[begin Record list]

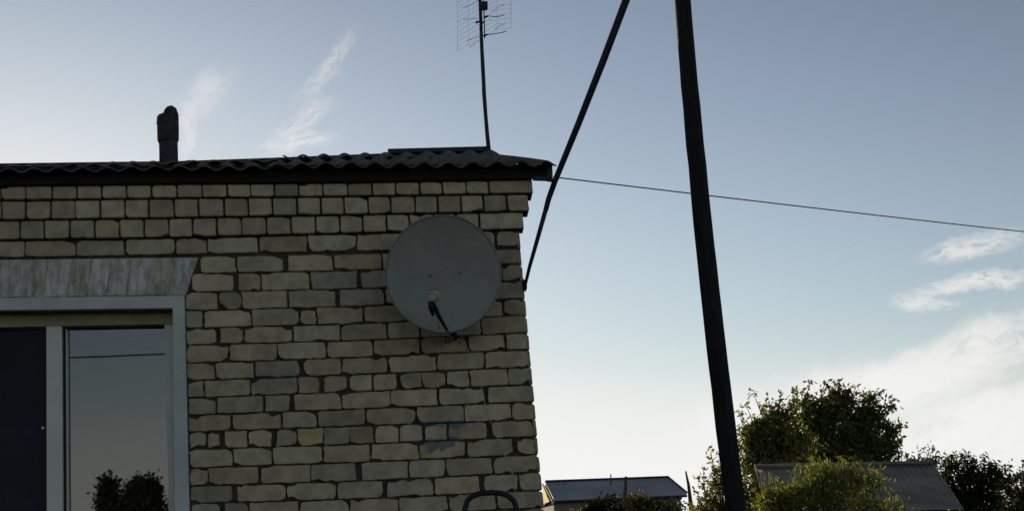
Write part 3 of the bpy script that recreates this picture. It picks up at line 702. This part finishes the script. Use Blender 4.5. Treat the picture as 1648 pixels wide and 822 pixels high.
# ------------------------------------------------------------------ distant house
M_farwall = mat('dusty_beige_wall', (.20,.18,.13), .9, .15, .6, .1)
M_fargable = mat('yellow_painted_boards', (.74,.60,.24), .85, .12, 1.2, .2, 6, .02, stretch=(4,4,.5))
M_farroof = mat('grey_sheet_roof', (.32,.32,.33), .7, .2, .35, .25, 4, .03)
M_trim = mat('dark_trim', (.02,.02,.05), .7, .2)
FY = 55.
e0, e1 = at(891,805,FY), at(1106,797,FY+1.5); e0.z = e1.z = (e0.z+e1.z)/2*1.0
e0 = at(891,805.5,FY); e1 = at(1105.5,796.2,FY+1.0)
bk = Vector((-.62,3.2,0))*1.0
r0_, r1_ = at(877.5,779.5,FY+3.6), at(1076.5,772.2,FY+4.6)
b0_, b1_ = e0+(r0_-e0)*2, e1+(r1_-e1)*2; b0_.z = e0.z; b1_.z = e1.z
fh = thing('distant_house', (e0.x, FY, 0), 'distant long house with grey pitched roof and yellow sunlit gable', 'house')
def flat(*pts): b = bmesh.new(); quad(b, *pts); return b
th = Vector((0,0,.12))
bm = bmesh.new(); ov = Vector((-.35,0,0))*0
hexa(bm, [e0,e1,r1_,r0_], [p+th for p in (e0,e1,r1_,r0_)]); hexa(bm, [r0_+Vector((0,.001,0)),r1_+Vector((0,.001,0)),b1_,b0_], [p+th for p in (r0_+Vector((0,.001,0)),r1_+Vector((0,.001,0)),b1_,b0_)])
frf = obj('roof', bm, M_farroof, fh)
bm = bmesh.new(); tube(bm, [r0_+th*1.2, r1_+th*1.2], .07, 6); tube(bm, [r1_+th*1.1, e1+th], .05, 6); tube(bm, [e0-th*.3, e1-th*.3], .05, 6); obj('trim', bm, M_trim, frf)
ins_ = Vector((0,.35,-.02))
def dn(p): return Vector((p.x, p.y, -.1))
w0_, w1_ = e0+ins_, e1+ins_+Vector((-.25,0,0)); w2_, w3_ = b1_-ins_, b0_-ins_
bm = bmesh.new()
for a, b in ((w0_,w1_),(w1_,w2_),(w2_,w3_),(w3_,w0_)): quad(bm, dn(a), dn(b), b, a)
obj('wall', bm, M_farwall, fh)
bm = bmesh.new(); g0, g1_, g2 = e0+Vector((-.05,0,0)), r0_+Vector((-.05,0,-.02)), b0_+Vector((-.05,0,0))
hexa(bm, [g0,g2,g1_], [p+Vector((.12,0,0)) for p in (g0,g2,g1_)]); obj('gable', bm, M_fargable, fh)
bm = bmesh.new(); tube(bm, [g0+Vector((-.08,0,-.03)), g1_+Vector((-.08,0,.05))], .045, 6); tube(bm, [g0+Vector((-.08,0,-.05)), g2+Vector((-.08,0,-.05))], .05, 6)
obj('verge_board', bm, M_trim, fh)
# thin uprights near the distant house
M_wood = mat('grey_bare_wood', (.075,.065,.045), .9, .3, 4, .4)
M_pale = mat('pale_barked_wood', (.24,.21,.13), .9, .3, 4, .4)
def stick(name, pts, Y, r, label, cat, group=None, m_=None):
    P = [at(x,y,Y) for x,y in pts]; b = Vector((P[0].x+(P[0].x-P[1].x)*.2, Y, -.1)); bm = bmesh.new()
    tube(bm, [b]+P, [r[0]]+[lerp(r[0], r[1], i/(len(P)-1)) for i in range(len(P))], 7, .15)
    return own(obj(name, bm, m_ or M_wood), (b.x, Y, 0), label, cat, group)
stick('antenna_mast', [(982.7,800),(983,762)], 58, (.05,.025), 'thin mast rising behind the distant roof ridge, left of the taller post', 'mast')
stick('wooden_post', [(1004,822),(1005.5,795),(1007.3,766)], 30, (.060,.030), 'tall grey post before the distant house', 'post')
stick('wooden_post', [(1012.5,822),(1013.5,795)], 30, (.050,.045), 'short grey post beside the tall one near the distant house', 'post')
stick('leaning_pole', [(1112,815),(1108,780),(1103.5,757.5)], 28, (.05,.018), 'thin leaning stick between the distant house and the trees', 'pole')
stick('roof_spike', [(908.5,800),(908.8,774)], 58, (.03,.02), 'tiny spike above the left end of the distant ridge', 'mast')
# ------------------------------------------------------------------ trees
def plant(name, label, cat, Y, blobs, n, leaf, col, base_x, trunk_r=.10, sprigs=(), group=None, depth=.8, cl=30, fluff=.16, droop=.3, seedv=1, gap=.28, thin=1.0, twig=.012):
    rs = random.Random(seedv); kx = Y/F
    bx = at(base_x, 800, Y).x; root = thing(name, (bx, Y, 0), label, cat, group)
    cb = bmesh.new(); tone = cb.loops.layers.float_color.new('tone'); tb = bmesh.new()
    cents = [(at(x,y,Y), rx*kx, ry*kx) for x,y,rx,ry in blobs]
    tot_ = sum(c[1]*c[2] for c in cents)
    def leafq(p, s_, tn):
        a = Vector((rs.gauss(0,1), rs.gauss(0,1), rs.gauss(0,1)-droop)).normalized(); b = a.orthogonal().normalized()
        b = (b*math.cos(t0:=rs.random()*6.28)+a.cross(b)*math.sin(t0)); s2 = s_*rs.uniform(.30,.55)*thin
        mid = p+a*s_*.5; vv = [cb.verts.new(q) for q in (p, mid+b*s2*.5, p+a*s_, mid-b*s2*.5)]
        f_ = cb.faces.new(vv)
        for lp in f_.loops: lp[tone] = tn
    def clump(c, rad, k):
        g = rs.uniform(.55,1.35); yel = rs.uniform(-.12,.25)
        for _ in range(k):
            p = c+Vector((rs.gauss(0,1),rs.gauss(0,1),rs.gauss(0,.8)))*rad*.6; g2 = g*rs.uniform(.75,1.25)
            leafq(p, leaf*rs.uniform(.6,1.25), (g2*(1+yel), g2, g2*(1-yel*.5), 1))
    for (c, rx, ry) in cents:
        m_ = max(3, int(n*rx*ry/tot_))
        for _ in range(m_):
            while True:
                v = Vector((rs.uniform(-1,1), rs.uniform(-1,1), rs.uniform(-1,1)))
                if .1 < v.length < 1: break
            if v.length < .5 and rs.random() < .4: v = v.normalized()*rs.uniform(.6,1)
            q = c+Vector((v.x*rx, v.y*rx*depth, v.z*ry))
            if q.z < .1: continue
            nn = noise.noise(q*(1.3/max(.3, rx)))
            if nn < -gap: continue
            clump(q, fluff*rs.uniform(.6,1.3), int(cl*rs.uniform(.5,1.3)))
    base = Vector((bx, Y, 0)); hub = cents[0][0]
    low = min(c[0].z-c[2] for c in cents)
    fork = Vector((lerp(bx, hub.x, .4), Y, max(.3, lerp(low, hub.z, .25))))
    tube(tb, [base-Vector((0,0,.1)), base.lerp(fork,.5)+Vector((.03,0,0)), fork], [trunk_r*1.2, trunk_r, trunk_r*.85], 9, .1)
    for (c, rx, ry) in cents:
        for _ in range(3):
            e = c+Vector((rs.uniform(-.7,.7)*rx, rs.uniform(-.5,.5)*rx, rs.uniform(.1,.8)*ry)); md = fork.lerp(e,.5)+Vector((rs.uniform(-.1,.1)*rx, 0, .1*ry))
            tube(tb, [fork, md, e], [trunk_r*.55, trunk_r*.28, twig*.5], 6)
    for (x, y, x2, y2, k) in sprigs:
        p, q = at(x,y,Y)+Vector((0,rs.uniform(-.3,.3)*0,0)), at(x2,y2,Y)
        tube(tb, [p, p.lerp(q,.6)+Vector((rs.uniform(-.03,.03),0,0)), q], [twig, twig*.6, twig*.3], 5)
        for i in range(k):
            t = i/max(1,k-1); clump(p.lerp(q, .25+.75*t), fluff*.55*(1.1 if t > .8 else .6), int(cl*(.55 if t > .8 else .22)))
    obj('crown', cb, leafmat(name+'_leaves', col), root); obj('trunk', tb, M_wood, root)
    return root
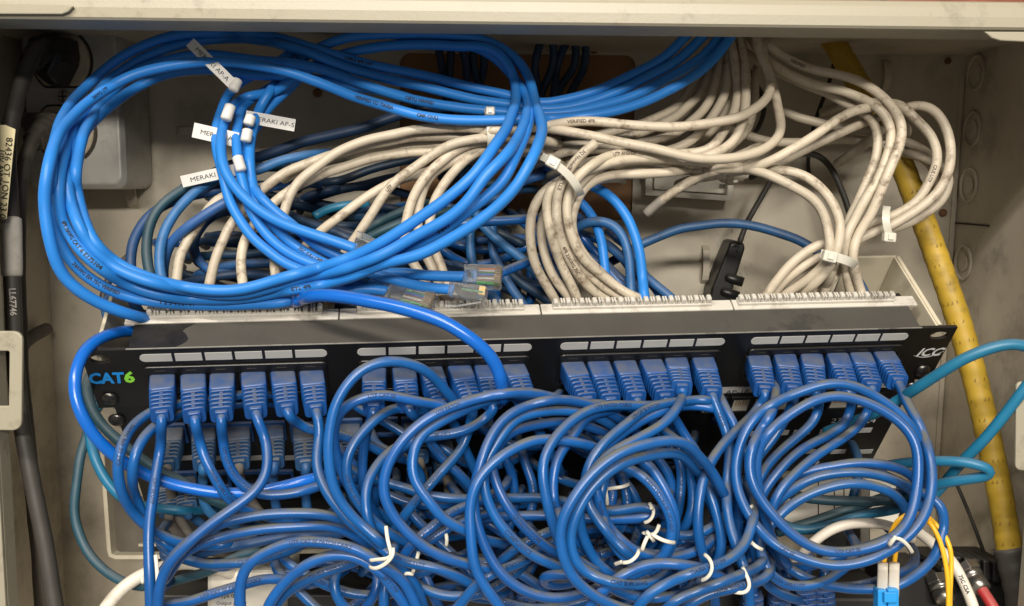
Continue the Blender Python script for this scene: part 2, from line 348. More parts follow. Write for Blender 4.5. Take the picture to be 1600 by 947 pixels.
# ------------------------------------------------------------------ patch panels: fitted frame of the hinged, tilted panel
P0 = np.array([-220.872, 24.670, 490.478]); NU = np.array([0.991, -0.022, 0.132]); NV = np.array([-0.074, 0.730, 0.679])
NU /= np.linalg.norm(NU); NV -= NU * NV.dot(NU); NV /= np.linalg.norm(NV); NN = np.cross(NU, NV)    # NN points into the cabinet
def pl(u, v, n=0.0):                                      # panel millimetres (n > 0 out of the face, towards the viewer)
    return cam2world((P0 + NU * u + NV * v - NN * n) * 0.001)
def pinv(px, py, n=0.0):                                  # photo pixel on the panel face
    r = np.array([(px - 800) / FPX, (py - 473.5) / FPX, 1.0]); o = P0 - NN * n
    t = NN.dot(o) / NN.dot(r); q = r * t - o; return q.dot(NU), q.dot(NV)
PM = fmx(pl(0, 0, 0), pl(1, 0, 0) - pl(0, 0, 0), -(pl(0, 1, 0) - pl(0, 0, 0)))   # x along the panel, y up the face, z out of it
def L_(u, v, n=0.0): return Vector((u * .001, -v * .001, n * .001))
mmx = Matrix.Scale(0.001, 4) @ Matrix.Scale(-1, 4, Vector((0, 1, 0)))           # (u, v, n) mm -> local metres
def plate(name, poly, n0, n1, m, parent, bevel=0.0, cham=0.0):
    mb_ = MB(); mb_.prism(poly, n0, n1, 0, mmx, cham); return mb_.build(name, m, parent, bevel=bevel)
def lbox(name, a, b, m, parent, bevel=0.0):
    mb_ = MB(); mb_.box(a, b, 0, mmx); return mb_.build(name, m, parent, bevel=bevel)

p1 = empty("patch_bay", PM, "black dusty upper patch panel with pale label windows and white connector combs along its back", "patch panel")
PORT_V = 25.0
plugpx = [[(253, 586), (301, 585), (347, 584), (395, 582), (441, 581), (486, 580)], [(585, 576), (631, 575), (672, 574), (717, 572), (759, 571), (802, 570)],
          [(894, 566), (935, 565), (976, 564), (1017, 562), (1057, 560), (1099, 559)], [(1186, 556), (1227, 554), (1269, 553), (1309, 552), (1345, 551), (1382, 550)]]
winpx = [[218, 271, 318, 365, 412, 459, 511], [558, 605, 652, 697, 742, 785, 831], [875, 920, 961, 1003, 1044, 1086, 1133], [1174, 1219, 1259, 1299, 1338, 1378, 1422]]
ydown = [(218, 564, 509, 556), (558, 553, 831, 546), (875, 549, 1133, 537), (1174, 536, 1422, 524)]
# faceplate with the two oval ear holes cut at each end: built as three pieces would show joints, so one plate plus recessed ears
def ear(u0, u1, hu, hv, nm):
    o_ = []; i_ = circ(hu, hv, 5.2, 20, 3.0); cx, cy = hu, hv
    return i_
fp = MB()
uw = 482.6
def earplate(u0, u1, hu, hv):
    i_ = circ(hu, hv, 5.4, 24, 3.1); o_ = []
    for x, y in i_:
        dx, dy = (x - hu) / 5.4, (y - hv) / 3.1; k = max(abs(dx), abs(dy)) or 1; sx, sy = dx / k, dy / k
        o_.append((u1 if sx > 0 else u0) if abs(sx) == 1 else hu + sx * ((u1 - hu) if sx > 0 else (hu - u0)))
        o_[-1] = (o_[-1], ((14.0 - hv) * sy + hv if sy > 0 else hv + sy * hv) if abs(sy) < 1 else (14.0 if sy > 0 else 0.0))
    fp.frame(o_, i_, -2.0, 0.0, mmx)
earplate(0.0, 20.0, 9.0, 6.4); earplate(462.6, uw, 473.6, 6.4)
fp.box((0, 14.0, -2.0), (20.0, 44.2, 0.0), 0, mmx); fp.box((462.6, 14.0, -2.0), (uw, 44.2, 0.0), 0, mmx); fp.box((20.0, 0, -2.0), (462.6, 44.2, 0.0), 0, mmx)
fp.build("faceplate", M['panel'], p1)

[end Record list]

## The exercise
Transcribe, word for word, every line from the line with "Continue the Blender" to the line with "mb_ = MB(); mb_.box(a, b, 0, mmx);", inclusive, and output nothing else.

## Worked solution
Continue the Blender Python script for this scene: part 2, from line 348. More parts follow. Write for Blender 4.5. Take the picture to be 1600 by 947 pixels.
# ------------------------------------------------------------------ patch panels: fitted frame of the hinged, tilted panel
P0 = np.array([-220.872, 24.670, 490.478]); NU = np.array([0.991, -0.022, 0.132]); NV = np.array([-0.074, 0.730, 0.679])
NU /= np.linalg.norm(NU); NV -= NU * NV.dot(NU); NV /= np.linalg.norm(NV); NN = np.cross(NU, NV)    # NN points into the cabinet
def pl(u, v, n=0.0):                                      # panel millimetres (n > 0 out of the face, towards the viewer)
    return cam2world((P0 + NU * u + NV * v - NN * n) * 0.001)
def pinv(px, py, n=0.0):                                  # photo pixel on the panel face
    r = np.array([(px - 800) / FPX, (py - 473.5) / FPX, 1.0]); o = P0 - NN * n
    t = NN.dot(o) / NN.dot(r); q = r * t - o; return q.dot(NU), q.dot(NV)
PM = fmx(pl(0, 0, 0), pl(1, 0, 0) - pl(0, 0, 0), -(pl(0, 1, 0) - pl(0, 0, 0)))   # x along the panel, y up the face, z out of it
def L_(u, v, n=0.0): return Vector((u * .001, -v * .001, n * .001))
mmx = Matrix.Scale(0.001, 4) @ Matrix.Scale(-1, 4, Vector((0, 1, 0)))           # (u, v, n) mm -> local metres
def plate(name, poly, n0, n1, m, parent, bevel=0.0, cham=0.0):
    mb_ = MB(); mb_.prism(poly, n0, n1, 0, mmx, cham); return mb_.build(name, m, parent, bevel=bevel)
def lbox(name, a, b, m, parent, bevel=0.0):
    mb_ = MB(); mb_.box(a, b, 0, mmx); return mb_.build(name, m, parent, bevel=bevel)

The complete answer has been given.